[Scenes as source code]

-*-

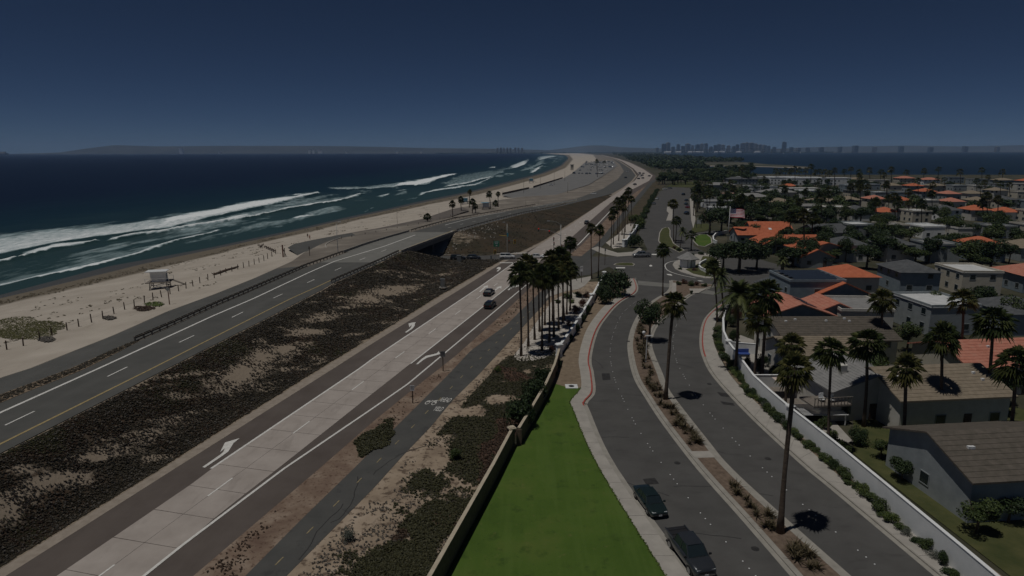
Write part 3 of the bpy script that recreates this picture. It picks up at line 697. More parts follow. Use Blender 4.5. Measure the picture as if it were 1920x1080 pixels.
FLW = Line([(0, 774), (187, 690), (263, 655), (400, 592), (475, 560), (577, 512), (627, 490), (720, 462), (780, 440), (838, 421), (888, 408), (980, 391), (1080, 375), (1105, 366), (1134, 354), (1163, 335)], zf)
FYW = Line([(0, 833), (287, 690), (380, 643), (545, 560), (590, 540), (632, 520), (720, 482), (780, 458), (850, 432), (917, 414), (983, 397), (1030, 388), (1105, 370)], zf)
FCL = Line([(88, 760), (138, 737), (245, 685), (400, 612), (458, 584), (530, 551), (592, 523), (644, 500), (691, 481), (745, 460), (838, 428), (868, 420), (893, 414), (930, 406), (980, 396), (1040, 383), (1090, 374)], zf)
paint_line('edge_line', FLW, 10, 420, .38, K['white_line'], upper, .02)
paint_line('edge_line', FYW, 10, 420, .3, K['yellow_line'], upper, .02)
dashes(FCL, at(88, 760, 5.5)[1] - 8.6 * 4, 14.63, 3.66, 30, .2, K['white_line'], upper, .02, ymax=430)
paint_line('edge_line', BROAD.off(1.1), 10, at(70, 686, 4.9)[1], .2, K['white_line'], frontage, .045)
BPC = Line([(516, 1060), (575, 1001), (625, 950), (669, 906), (707, 867), (741, 833), (772, 802), (799, 774), (846, 727), (870, 702), (905, 668), (935, 638), (1000, 578)])
cyc = math.hypot(*(at(575, 1001) - at(516, 1060))[:2])
dashes(BPC, at(516, 1060)[1], cyc, 1.1, 22, .12, K['faded_yellow'], bike, .03, name='centre_dash')
def mark(name, pts, sx, ox, oy, z, m, parent):
    return poly(name, [(ox + a / sx, oy + b / sx) for a, b in pts], z, m, parent)
S5 = 1920 / 360.; S6 = 6.0
mark('turn_arrow', [(210, 990), (235, 996), (400, 885), (470, 835), (522, 750), (585, 700), (500, 725), (436, 745), (388, 840), (436, 803), (418, 842), (380, 872)], S5, 340, 690, .03, K['white_line'], hw)
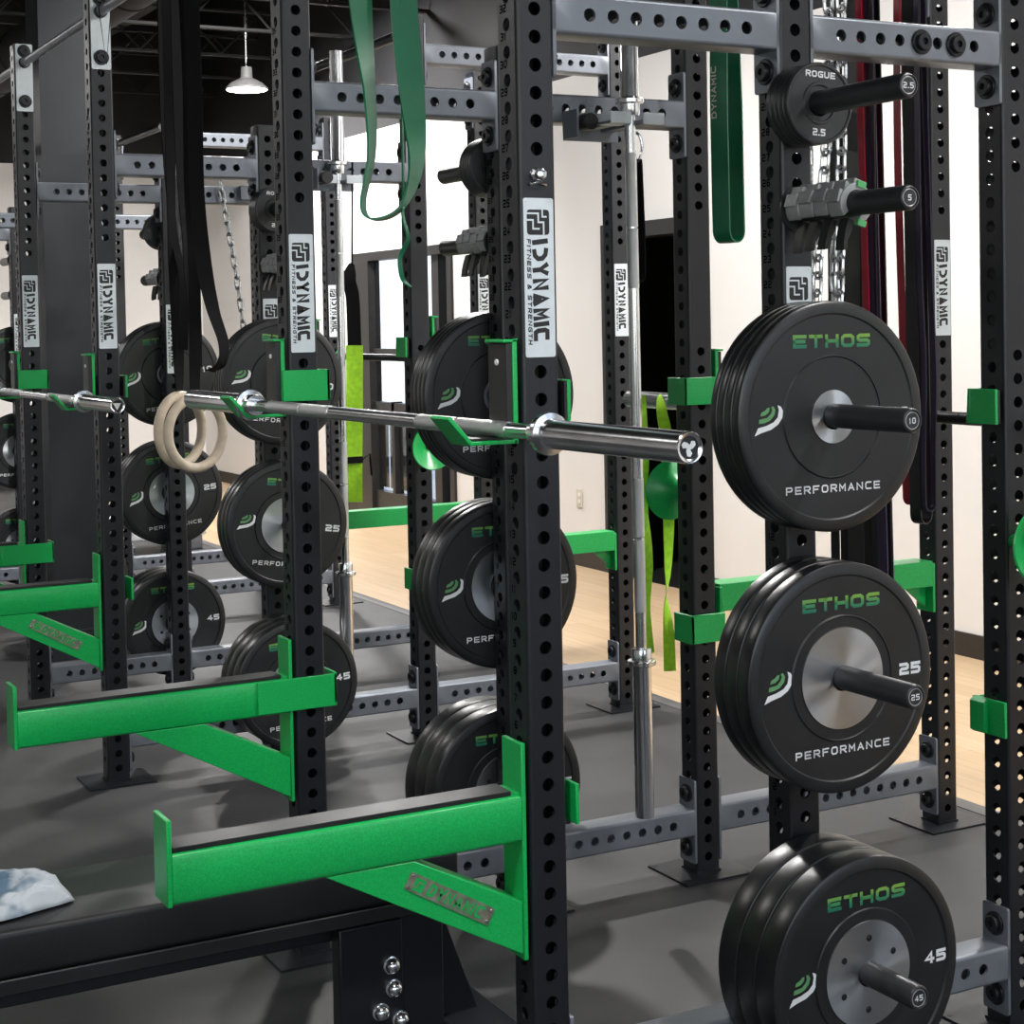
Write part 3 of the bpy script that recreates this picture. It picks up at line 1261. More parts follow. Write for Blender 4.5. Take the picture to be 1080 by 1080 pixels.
SAF = cached('safety_body', safety, ['green'])
for y, z, lab in ((YB, .658, 'green safety beam running right from the upright behind the large plates'),
                  (YE, .562, 'green safety beam ending beside the light switch wall'),
                  (YF, .575, 'green safety beam across the wood floor below the glass door')):
    t = thing('safety_beam', lab, 'safety beam', (S2, y, z), 0, 'green safety beams')
    put('steel_beam', SAF, t, bevel=.002)
t = thing('safety_bracket', 'small green bracket low on the rightmost upright', 'bracket', (S2, YA, .645))
mb = MB()
mb.box(-HT - .014, -HT - .006, -HT - .004, HT + .014, 0, .078)
mb.box(-HT - .014, HT + .02, HT + .005, HT + .014, 0, .078)
mb.prism([(-HT - .026, .006), (-HT - .014, 0), (-HT - .014, .078), (-HT - .026, .070)], HT - .03, HT + .014, 'y')
put('bent_plate', mb.mesh('bent_plate', ['green']), t, bevel=.0015)


# flared green discs on the rear uprights
def bell(mb, s):
    pr = [(.014, 0), (.018, s * .02), (.030, s * .045), (.055, s * .068), (.080, s * .082), (.086, s * .088), (.083, s * .091), (.054, s * .076), (.028, s * .055), (.010, s * .046), (0, s * .046)]
    mb.lathe(pr, (0, 0, 0), (0, 1, 0), 48, 0)


for y, s, z, lab in ((YB, 1, 1.072, 'green flared holder left of the rear upright, below the barbell end'),
                     (YA, -1, 1.072, 'green flared holder at the right edge of the photo'),
                     (YE, -1, 1.105, 'green flared holder peeking out behind the middle bumper plates')):
    t = thing('band_holder', lab, 'holder', (S2 - (.020 if z < 1.1 and s < 0 else 0), y + s * (HT + .0005), z), 0, 'green flared holders')
    mb = MB(); bell(mb, s)
    put('flared_cup', mb.mesh('flared_cup', ['green']), t)
    mb = MB()
    mb.lathe([(.011, s * .04), (.011, s * .052), (.006, s * .054), (0, s * .05)], (0, 0, 0), (0, 1, 0), 6, 0, sm=False)
    put('bolt', mb.mesh('holder_bolt', ['bolt']), t)


# ------------------------------------------------------------------ barbells (built along local +y, near end at 0)
def bar_shaft(mb, shaft, m0=0, m1=1):
    a, b = .445, .445 + shaft
    r = .0142
    k0, k1 = a + .095, a + .445
    c = (a + b) / 2
    prof = [(r, a - .005), (r, k0), (r + .0008, k0), (r + .0008, k0 + .19), (r - .0003, k0 + .191), (r - .0003, k0 + .196), (r + .0008, k0 + .197), (r + .0008, k1), (r, k1)]
    ms = [m0, m0, m1, m1, m0, m0, m1, m0]
    full = prof + [(rr, 2 * c - y) for rr, y in prof][::-1]
    msf = ms + [m0] + ms[::-1]
    mb.lathe(full, (0, 0, 0), (0, 1, 0), 32, 0, False, msf)


def sleeve(mb):
    # near sleeve, end at y=0, inner collar at .445
    prof = [(.0175, .003), (.0205, .0005), (.0235, 0), (.025, .002), (.025, .395), (.0262, .400), (.0365, .4015), (.0375, .403), (.0375, .412), (.0365, .4135), (.0262, .4155), (.0262, .442), (.0248, .445), (.014, .445)]
    mb.lathe(prof, (0, 0, 0), (0, 1, 0), 48, 0)


def endcap(mb):
    mb.lathe([(0, .004), (.0178, .004)], (0, 0, 0), (0, 1, 0), 32, 0)


def emblem(mb, kind):
    if kind == 0:
        for k in range(3):
            a = tau * k / 3 + .5
            pts = [(0, -.004), (.006, -.005), (.013, -.003), (.0145, .003), (.009, .0065), (.004, .003), (0, .004)]
            mb.add([(x * cos(a) - y * sin(a), .0036, x * sin(a) + y * cos(a)) for x, y in pts], [list(range(len(pts)))], 0)
    else:
        for rr in (.013, .0085, .004):
            pts = [Vector((rr * cos(a), rr * sin(a))) for a in (-pi / 2, pi / 6, 5 * pi / 6, -pi / 2)]
            stroke(mb, pts, .0022, Vector((0, .0036, 0)), Vector((1, 0, 0)), Vector((0, 0, 1)), 0)


mb = MB(); sleeve(mb); SLV = mb.mesh('sleeve', ['chrome'])
mb = MB(); endcap(mb); ECP = mb.mesh('sleeve_cap', ['black'])


def barbell(label, near, direction, shaft=1.31, dark=False, kind=0, group='barbells'):
    d = Vector(direction).normalized()
    q = Vector((0, 1, 0)).rotation_difference(d)
    t = thing('barbell', label, 'barbell', near, 0, group)
    t.rotation_mode = 'QUATERNION'
    t.rotation_quaternion = q
    key = 'shaft%d%d' % (round(shaft * 1000), dark)
    me = cached(key, lambda b: bar_shaft(b, shaft), ['darkshaft' if dark else 'shaft', 'darkshaft' if dark else 'knurl'])
    put('shaft', me, t)
    tot = .89 + shaft
    for y, r in ((0, 0), (tot, pi)):
        s = put('sleeve', SLV, t, (0, y, 0), (0, 0, r))
        put('end_cap', ECP, s)
        if y == 0:
            mbe = MB(); mbe.recalc = False; emblem(mbe, kind)
            put('end_emblem', mbe.mesh('end_emblem', ['white']), s, label='white three-part emblem')
    return t


pA = Vector((-.0620, -.613, 1.3700))
pB = Vector((-.134, 1.142, 1.3760))
barbell('chrome barbell resting across the front green hooks, its end pointing at the camera', pA, pB - pA, 1.31)
barbell('chrome barbell on the middle rack hooks at far left', (-.098, 2.548, 1.3245), (-.012, 1, 0), 1.31, kind=1)
barbell('barbell with black shaft on the rear hooks, behind the red and black bands', (S2 + .098, -.445 - .05, 1.320), (0, 1, 0), 1.31, True)
barbell('barbell with black shaft on the rear hooks of the middle rack', (S2 + .098, YE - .50, 1.430), (0, 1, 0), 1.31, True)
barbell('chrome barbell hanging vertically behind the front barbell end', (.851, .98, .262), (-.006, 0, 1), 1.385, group='hanging barbells')
barbell('chrome barbell hanging vertically, farther left beside the lime strap', (.838, YE - .075, .250), (.003, 0, 1), 1.42, group='hanging barbells')


# ------------------------------------------------------------------ vertical bar hangers
def hanger(mb, x, y, L):
    # two prongs reaching out from the beam
    mb.box(x - .095, x + .075, y + L - .006, y + L, -.038, .038)
    mb.box(x - .050, x - .016 - .002, y - .03, y + L, -.012, .0)
    mb.box(x + .020, x + .058, y - .03, y + L, -.012, .0)
    mb.box(x - .080, x - .018, y - .036, y - .030, -.014, .016, 2)
    mb.box(x + .020, x + .082, y - .036, y - .030, -.014, .016, 2)
    mb.box(x - .080, x - .018, y - .030, y + .03, -.014, -.012, 2)
    mb.box(x - .095, x - .088, y + L - .075, y + L, -.035, .038)
    mb.tube([(x - .065, y + L - .10, .004), (x - .065, y + L - .006, .004)], .022, 16, 1)


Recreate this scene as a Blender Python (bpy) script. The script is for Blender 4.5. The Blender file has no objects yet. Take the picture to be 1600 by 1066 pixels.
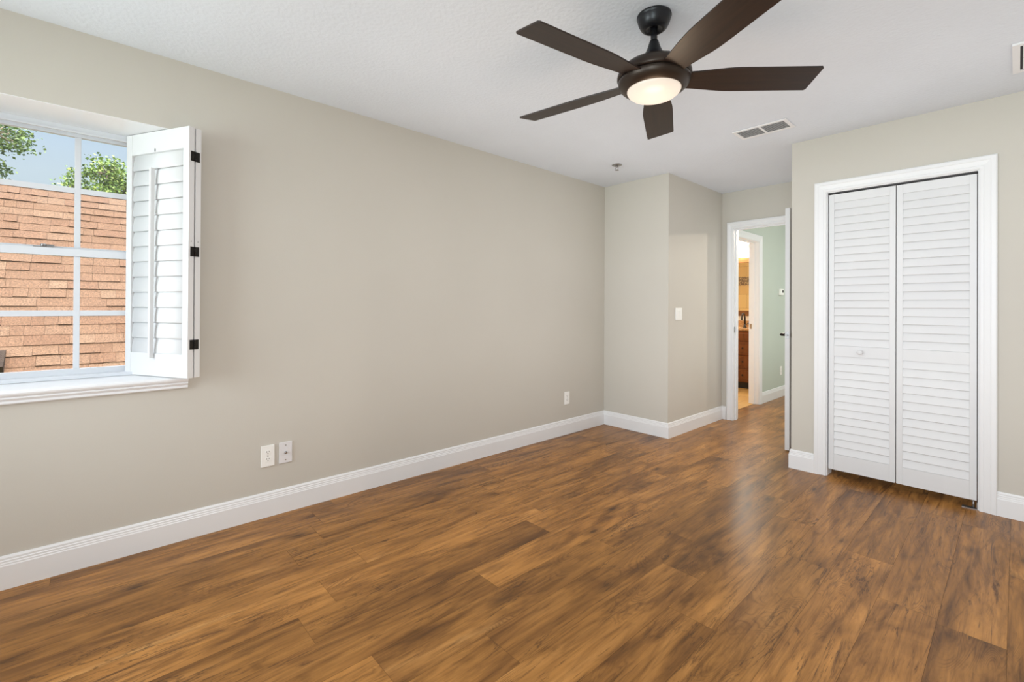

-*-

PROBLEM TO SOLVE:
Only lines belong in the copy: transcribe those from the start of the data through the line that contains "690, .03, K['white_line'], hw)", and skip the pictures.

OUTPUT OF THE TASK:
Write part 3 of the bpy script that recreates this picture. It picks up at line 697. More parts follow. Use Blender 4.5. Measure the picture as if it were 1920x1080 pixels.
FLW = Line([(0, 774), (187, 690), (263, 655), (400, 592), (475, 560), (577, 512), (627, 490), (720, 462), (780, 440), (838, 421), (888, 408), (980, 391), (1080, 375), (1105, 366), (1134, 354), (1163, 335)], zf)
FYW = Line([(0, 833), (287, 690), (380, 643), (545, 560), (590, 540), (632, 520), (720, 482), (780, 458), (850, 432), (917, 414), (983, 397), (1030, 388), (1105, 370)], zf)
FCL = Line([(88, 760), (138, 737), (245, 685), (400, 612), (458, 584), (530, 551), (592, 523), (644, 500), (691, 481), (745, 460), (838, 428), (868, 420), (893, 414), (930, 406), (980, 396), (1040, 383), (1090, 374)], zf)
paint_line('edge_line', FLW, 10, 420, .38, K['white_line'], upper, .02)
paint_line('edge_line', FYW, 10, 420, .3, K['yellow_line'], upper, .02)
dashes(FCL, at(88, 760, 5.5)[1] - 8.6 * 4, 14.63, 3.66, 30, .2, K['white_line'], upper, .02, ymax=430)
paint_line('edge_line', BROAD.off(1.1), 10, at(70, 686, 4.9)[1], .2, K['white_line'], frontage, .045)
BPC = Line([(516, 1060), (575, 1001), (625, 950), (669, 906), (707, 867), (741, 833), (772, 802), (799, 774), (846, 727), (870, 702), (905, 668), (935, 638), (1000, 578)])
cyc = math.hypot(*(at(575, 1001) - at(516, 1060))[:2])
dashes(BPC, at(516, 1060)[1], cyc, 1.1, 22, .12, K['faded_yellow'], bike, .03, name='centre_dash')
def mark(name, pts, sx, ox, oy, z, m, parent):
    return poly(name, [(ox + a / sx, oy + b / sx) for a, b in pts], z, m, parent)
S5 = 1920 / 360.; S6 = 6.0
mark('turn_arrow', [(210, 990), (235, 996), (400, 885), (470, 835), (522, 750), (585, 700), (500, 725), (436, 745), (388, 840), (436, 803), (418, 842), (380, 872)], S5, 340, 690, .03, K['white_line'], hw)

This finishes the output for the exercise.